WRITTEN REQUEST: Wherever "name" appears in a line, copy that line.
++++++++++++++++++++
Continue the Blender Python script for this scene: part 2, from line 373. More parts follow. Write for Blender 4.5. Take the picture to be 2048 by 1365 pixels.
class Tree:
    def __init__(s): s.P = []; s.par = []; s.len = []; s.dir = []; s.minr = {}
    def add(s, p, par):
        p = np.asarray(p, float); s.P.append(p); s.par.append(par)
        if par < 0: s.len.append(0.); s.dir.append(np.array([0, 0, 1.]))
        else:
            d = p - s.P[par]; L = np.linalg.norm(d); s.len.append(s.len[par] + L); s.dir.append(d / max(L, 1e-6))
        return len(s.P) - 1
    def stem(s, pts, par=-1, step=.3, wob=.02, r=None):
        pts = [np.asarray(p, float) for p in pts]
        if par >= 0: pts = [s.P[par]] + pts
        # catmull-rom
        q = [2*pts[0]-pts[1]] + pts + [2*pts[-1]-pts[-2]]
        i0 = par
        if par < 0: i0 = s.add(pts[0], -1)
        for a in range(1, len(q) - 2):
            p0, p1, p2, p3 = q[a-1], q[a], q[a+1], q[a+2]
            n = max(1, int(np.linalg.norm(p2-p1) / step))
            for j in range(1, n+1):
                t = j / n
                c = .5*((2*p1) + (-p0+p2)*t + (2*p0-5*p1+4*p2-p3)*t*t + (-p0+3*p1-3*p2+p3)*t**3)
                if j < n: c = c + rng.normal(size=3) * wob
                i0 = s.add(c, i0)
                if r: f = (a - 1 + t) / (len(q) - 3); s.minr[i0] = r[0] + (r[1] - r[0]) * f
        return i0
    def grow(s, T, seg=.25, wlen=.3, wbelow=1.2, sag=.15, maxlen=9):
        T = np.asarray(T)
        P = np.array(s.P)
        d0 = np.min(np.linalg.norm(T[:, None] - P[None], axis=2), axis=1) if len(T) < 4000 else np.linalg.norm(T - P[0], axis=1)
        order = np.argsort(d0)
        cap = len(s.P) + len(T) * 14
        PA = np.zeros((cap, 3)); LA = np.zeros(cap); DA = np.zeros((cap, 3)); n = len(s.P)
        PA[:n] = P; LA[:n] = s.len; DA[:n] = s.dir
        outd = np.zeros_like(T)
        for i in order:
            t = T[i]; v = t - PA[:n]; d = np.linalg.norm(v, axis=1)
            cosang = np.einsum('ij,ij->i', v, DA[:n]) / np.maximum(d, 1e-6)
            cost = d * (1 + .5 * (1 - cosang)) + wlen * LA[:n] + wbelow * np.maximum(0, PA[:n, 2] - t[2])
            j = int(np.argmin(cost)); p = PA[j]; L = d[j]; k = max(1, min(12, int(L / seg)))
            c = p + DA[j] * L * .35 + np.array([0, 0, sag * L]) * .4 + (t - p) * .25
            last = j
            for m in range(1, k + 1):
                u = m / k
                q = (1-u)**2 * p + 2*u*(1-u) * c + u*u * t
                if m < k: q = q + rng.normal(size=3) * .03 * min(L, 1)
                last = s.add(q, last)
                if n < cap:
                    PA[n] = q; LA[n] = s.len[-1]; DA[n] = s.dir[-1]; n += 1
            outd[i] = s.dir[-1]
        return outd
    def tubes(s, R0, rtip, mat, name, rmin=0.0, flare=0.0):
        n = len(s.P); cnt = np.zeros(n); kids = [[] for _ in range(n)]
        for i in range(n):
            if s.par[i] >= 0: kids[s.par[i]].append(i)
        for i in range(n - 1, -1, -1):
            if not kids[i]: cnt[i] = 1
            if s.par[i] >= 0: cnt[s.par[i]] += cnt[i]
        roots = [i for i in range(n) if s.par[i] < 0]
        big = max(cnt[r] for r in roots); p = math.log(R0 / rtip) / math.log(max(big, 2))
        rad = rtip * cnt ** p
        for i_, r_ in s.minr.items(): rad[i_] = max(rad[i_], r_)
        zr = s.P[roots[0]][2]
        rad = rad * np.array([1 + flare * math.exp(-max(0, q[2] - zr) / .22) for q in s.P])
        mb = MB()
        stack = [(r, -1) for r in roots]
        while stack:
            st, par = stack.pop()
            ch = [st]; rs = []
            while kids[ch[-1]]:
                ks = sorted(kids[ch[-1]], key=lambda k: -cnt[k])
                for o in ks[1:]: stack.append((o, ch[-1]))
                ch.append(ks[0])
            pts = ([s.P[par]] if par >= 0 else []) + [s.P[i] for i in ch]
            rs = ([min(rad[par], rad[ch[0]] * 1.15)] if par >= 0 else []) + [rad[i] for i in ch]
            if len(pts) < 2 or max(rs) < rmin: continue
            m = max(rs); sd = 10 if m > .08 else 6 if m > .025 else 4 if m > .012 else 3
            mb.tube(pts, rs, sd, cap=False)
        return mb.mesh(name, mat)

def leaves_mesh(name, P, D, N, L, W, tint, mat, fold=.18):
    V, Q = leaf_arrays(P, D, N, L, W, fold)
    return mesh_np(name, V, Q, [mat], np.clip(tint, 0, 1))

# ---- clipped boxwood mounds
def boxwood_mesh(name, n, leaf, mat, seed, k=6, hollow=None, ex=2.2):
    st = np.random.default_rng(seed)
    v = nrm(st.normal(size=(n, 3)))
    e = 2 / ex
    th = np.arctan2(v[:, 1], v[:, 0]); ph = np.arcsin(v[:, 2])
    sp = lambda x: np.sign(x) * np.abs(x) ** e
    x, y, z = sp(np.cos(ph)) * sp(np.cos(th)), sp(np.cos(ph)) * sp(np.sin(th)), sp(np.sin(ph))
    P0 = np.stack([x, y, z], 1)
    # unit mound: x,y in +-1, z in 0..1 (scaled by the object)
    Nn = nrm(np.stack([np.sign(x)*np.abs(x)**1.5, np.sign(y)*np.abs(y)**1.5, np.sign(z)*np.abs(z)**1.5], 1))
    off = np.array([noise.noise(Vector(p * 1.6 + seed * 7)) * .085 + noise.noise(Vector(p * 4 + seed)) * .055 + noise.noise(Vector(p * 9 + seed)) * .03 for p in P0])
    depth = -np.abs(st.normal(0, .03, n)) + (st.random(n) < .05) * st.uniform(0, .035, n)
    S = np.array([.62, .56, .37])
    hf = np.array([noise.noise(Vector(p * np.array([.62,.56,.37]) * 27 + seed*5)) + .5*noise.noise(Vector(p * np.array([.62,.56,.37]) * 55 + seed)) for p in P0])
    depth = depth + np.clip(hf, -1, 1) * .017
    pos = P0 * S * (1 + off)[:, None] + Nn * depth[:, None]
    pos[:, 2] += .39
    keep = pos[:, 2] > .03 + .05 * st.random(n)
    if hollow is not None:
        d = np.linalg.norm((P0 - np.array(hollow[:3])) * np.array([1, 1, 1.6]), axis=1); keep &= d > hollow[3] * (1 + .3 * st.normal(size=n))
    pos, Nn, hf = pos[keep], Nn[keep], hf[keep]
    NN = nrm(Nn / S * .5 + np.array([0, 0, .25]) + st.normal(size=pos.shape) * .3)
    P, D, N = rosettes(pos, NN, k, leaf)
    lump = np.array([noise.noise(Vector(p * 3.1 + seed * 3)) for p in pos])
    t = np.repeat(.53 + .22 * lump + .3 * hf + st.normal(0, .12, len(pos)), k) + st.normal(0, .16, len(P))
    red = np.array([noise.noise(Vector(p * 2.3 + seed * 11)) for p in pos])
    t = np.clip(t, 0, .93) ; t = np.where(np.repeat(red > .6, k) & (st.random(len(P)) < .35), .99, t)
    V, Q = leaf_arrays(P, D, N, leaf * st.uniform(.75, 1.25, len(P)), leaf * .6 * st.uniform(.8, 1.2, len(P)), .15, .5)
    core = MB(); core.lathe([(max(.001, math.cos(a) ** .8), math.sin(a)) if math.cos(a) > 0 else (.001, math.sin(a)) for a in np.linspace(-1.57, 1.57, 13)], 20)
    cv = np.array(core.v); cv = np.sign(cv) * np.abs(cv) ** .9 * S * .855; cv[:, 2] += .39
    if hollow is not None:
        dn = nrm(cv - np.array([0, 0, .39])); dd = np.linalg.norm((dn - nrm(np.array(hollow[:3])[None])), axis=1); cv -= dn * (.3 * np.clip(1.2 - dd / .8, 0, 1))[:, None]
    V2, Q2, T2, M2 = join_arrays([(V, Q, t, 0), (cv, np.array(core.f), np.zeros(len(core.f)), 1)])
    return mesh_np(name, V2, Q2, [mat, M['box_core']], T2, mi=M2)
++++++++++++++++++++
SOLUTION FOR THIS PROBLEM:
    def tubes(s, R0, rtip, mat, name, rmin=0.0, flare=0.0):
        return mb.mesh(name, mat)
def leaves_mesh(name, P, D, N, L, W, tint, mat, fold=.18):
    return mesh_np(name, V, Q, [mat], np.clip(tint, 0, 1))
def boxwood_mesh(name, n, leaf, mat, seed, k=6, hollow=None, ex=2.2):
    return mesh_np(name, V2, Q2, [mat, M['box_core']], T2, mi=M2)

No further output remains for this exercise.